O pastor Lierte esclareceu o que a declaração de fé dos Batistas do Sul fala sobre o ministério femino na prática.

“A Igreja Batista não é contra o ministério pastoral feminino. O que o documento de fé de 2000 fala é que a função de pastor sênior é para os homens exercerem. A denominação mantém esse critério com o objetivo de trazer uma organização na eclesiologia. O critério não foi criado para fechar a porta para o ministério feminino”, ponderou.

“Vemos mulheres liderando, a mulher pode ensinar, e a denominação tem várias linhas de ação com o ministério feminino”, acrescentou.


Lierte Soares. (Foto: Instagram/Lierte Soares Júnior).

Defesa do ministério feminino

A independência das igrejas ligadas à Convenção Batista do Sul é uma marca da denominação. Por isso, Lierte defende que quem deve formalizar o cargo de pastora é a congregação local, conforme sua cultura.

“É a igreja local que determina sua filosofia de ministério. E o bonito de ser batista é isso, a autonomia: eu posso ser uma igreja batista na visão de propósitos, numa visão mais tradicional de ministério, numa visão ministerial de células. A formalização do cargo de pastora vai de igreja para igreja”, ressaltou.

O pastor brasileiro não acredita que a Convenção Batista do Sul, que é mais conservadora, se abrirá completamente para mulheres pastoras.

“Dificilmente você vai ver a convenção endossando o pastorado feminino.
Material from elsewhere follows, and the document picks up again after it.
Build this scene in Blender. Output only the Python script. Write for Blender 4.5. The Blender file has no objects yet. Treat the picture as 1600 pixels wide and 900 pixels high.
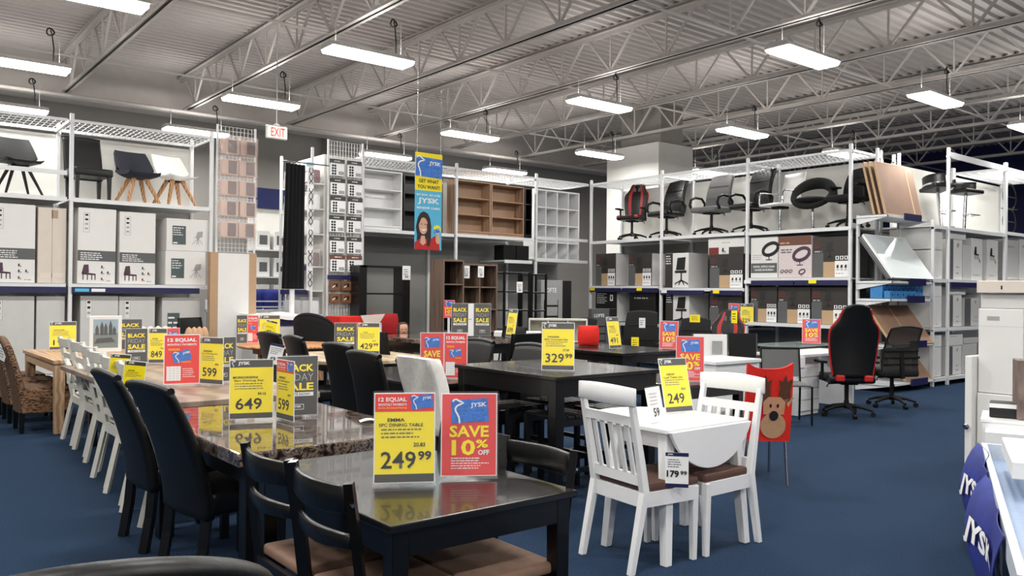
import bpy, bmesh, math, random
from mathutils import Vector, Matrix
random.seed(7)
PI = math.pi
SC = bpy.context.scene
COL = SC.collection

# ---------------------------------------------------------------- camera, world, exposure
def look(yaw, pitch, roll, h, f):
    yaw, pitch, roll = map(math.radians, (yaw, pitch, roll))
    fw = Vector((math.sin(yaw)*math.cos(pitch), math.cos(yaw)*math.cos(pitch), math.sin(pitch)))
    r = Vector((math.cos(yaw), -math.sin(yaw), 0)); u = r.cross(fw)
    c, s = math.cos(roll), math.sin(roll)
    r2 = c*r + s*u; u2 = -s*r + c*u
    m = Matrix((r2, u2, -fw)).transposed().to_4x4(); m.translation = (0, 0, h)
    cd = bpy.data.cameras.new('camera'); cd.sensor_width = 36; cd.lens = f/1600*36; cd.clip_start = .05; cd.clip_end = 200
    co = bpy.data.objects.new('camera', cd); COL.objects.link(co); co.matrix_world = m; SC.camera = co
look(38.9, .31, .58, 1.5, 1290)
W = bpy.data.worlds.new('world'); SC.world = W; W.use_nodes = True
W.node_tree.nodes['Background'].inputs[0].default_value = (.55, .56, .6, 1)
W.node_tree.nodes['Background'].inputs[1].default_value = .05
SC.view_settings.view_transform = 'Standard'; SC.view_settings.look = 'None'
SC.view_settings.exposure = 0.74; SC.view_settings.gamma = 1.0
SC.view_settings.use_curve_mapping = False
LAMP_W = 46.0          # watts of each ceiling fixture
TUBE_E = 9.0           # radiance of the lit tubes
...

Talvez a nossa geração não verá isso”, avaliou.

Ele criticou o argumento de que a ordenação de mulheres abre brechas para o liberalismo teológico – incluindo questões LGBT – entrar na igreja.

“Essa é uma narrativa norte-americana e muito pontual. Porque temos mulheres pastoras no continente africano e os africanos não se abriram para o liberalismo como os norte-americanos se abriram”, exemplificou o pastor.

E concluiu: “As mulheres, em sua maioria, fazem a obra de Deus sem nenhum tipo de orgulho e de radicalização: ‘Eu tenho que ter o cargo de pastora’. Mulher é uma bênção”.